To identify which are good candidates for the cloud, search for applications with under-utilized assets; applications that have an immediate business need to scale and are running out of capacity; applications that have architectural flexibility; applications that utilize traditional tape drives to backup data; applications that require global scale (for example, customer-facing marketing and advertising apps); or applications that are used by partners. Deprioritize applications that require specialized hardware to function (for example, mainframe or specialized encryption hardware).

Figure 3: Identify the right candidate for the cloud

Once you have the list of ideal candidates, prioritize your list of applications so that it helps you : maximize the exposure in all aspects of the cloud (compute, storage, network, database) build support and awareness within your organization and creates highest impact and visibility among the key stakeholders.
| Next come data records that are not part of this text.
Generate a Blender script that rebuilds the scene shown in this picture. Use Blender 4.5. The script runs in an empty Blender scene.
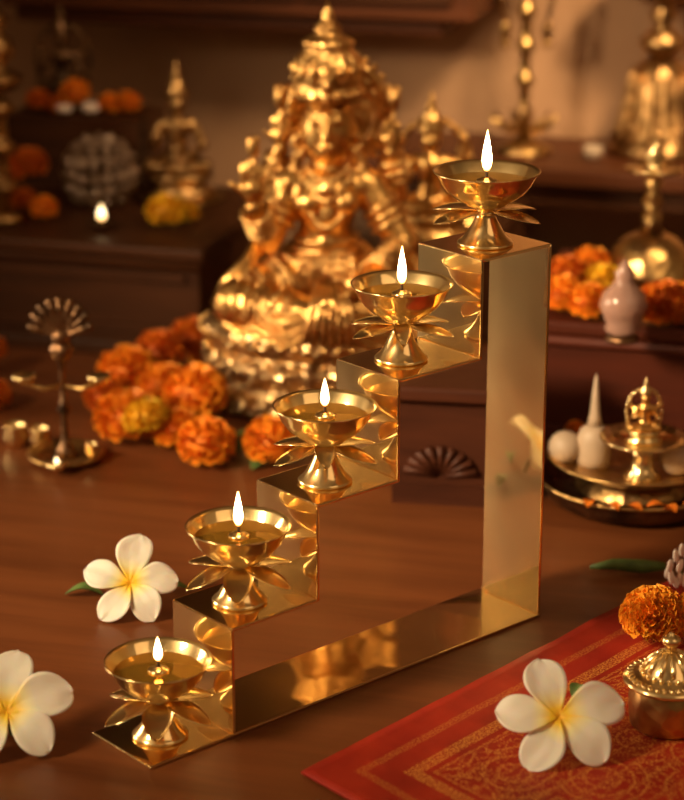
import bpy, math, random
from math import sin, cos, pi, radians as rad, tan, atan2, sqrt
from mathutils import Vector, Matrix, noise
V = Vector
C = bpy.context.scene.collection
sc = bpy.context.scene
random.seed(7)

# ------------------------------------------------------------------ camera
FPX = 2112.66; PITCH = .32329061; YAW = .85091059
CAM = V((-.65702570, -.92370799, .61155294))
F = V((cos(YAW), sin(YAW), 0)); R = V((sin(YAW), -cos(YAW), 0)); Z = V((0, 0, 1))
FW = F * cos(PITCH) - Z * sin(PITCH); UP = R.cross(FW)
G0 = V((CAM.x, CAM.y, 0))
def ray(u, v): return (FW * FPX + R * (u - 342) + UP * (400 - v)).normalized()
def on(u, v, z=0.0):                       # where a line of sight meets the level z
    d = ray(u, v); return CAM + d * ((z - CAM.z) / d.z)
def dist(u, v, d):                         # where it has gone d metres forward
    r = ray(u, v); return CAM + r * (d / r.dot(F))
def lev(u, v, z, d=None): return on(u, v, z)
ROT = YAW - pi / 2                          # objects turned to the viewer: x right, y away
BA = rad(15)
RB = R * cos(BA) - F * sin(BA); FB = F * cos(BA) + R * sin(BA)
ROTB = ROT - BA

cam = bpy.data.cameras.new('camera'); co = bpy.data.objects.new('camera', cam); C.objects.link(co)
M = Matrix((R, UP, -FW)).transposed().to_4x4(); M.translation = CAM; co.matrix_world = M
cam.sensor_width = 36; cam.lens = FPX / 800 * 36; cam.clip_start = .01; cam.clip_end = 50
cam.dof.use_dof = True; cam.dof.focus_distance = 1.38; cam.dof.aperture_fstop = 5.0
sc.camera = co

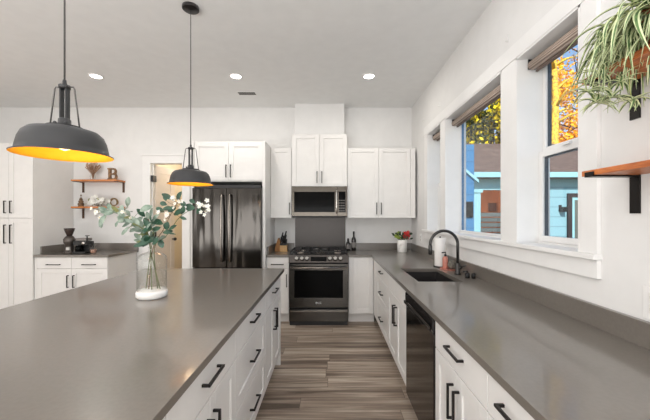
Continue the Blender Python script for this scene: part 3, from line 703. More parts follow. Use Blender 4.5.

Questions to ask at this stage: Are you able to map the current architecture of the candidate application to cloud architecture? If not, how much effort would refactoring require? Can your application be packaged into a virtual machine (VM) instance and run on cloud infrastructure or does it need specialized hardware and/or special access to hardware that the AWS cloud cannot provide? Is your company licensed to move your third-party software used in the candidate application into the cloud? How much effort (in terms of building new or modifying existing tools) is required to move the application? Which component must be local (on-premise) and which can move to the cloud? What are the latency and bandwidth requirements? Does the cloud support the identity and authentication mechanism you require?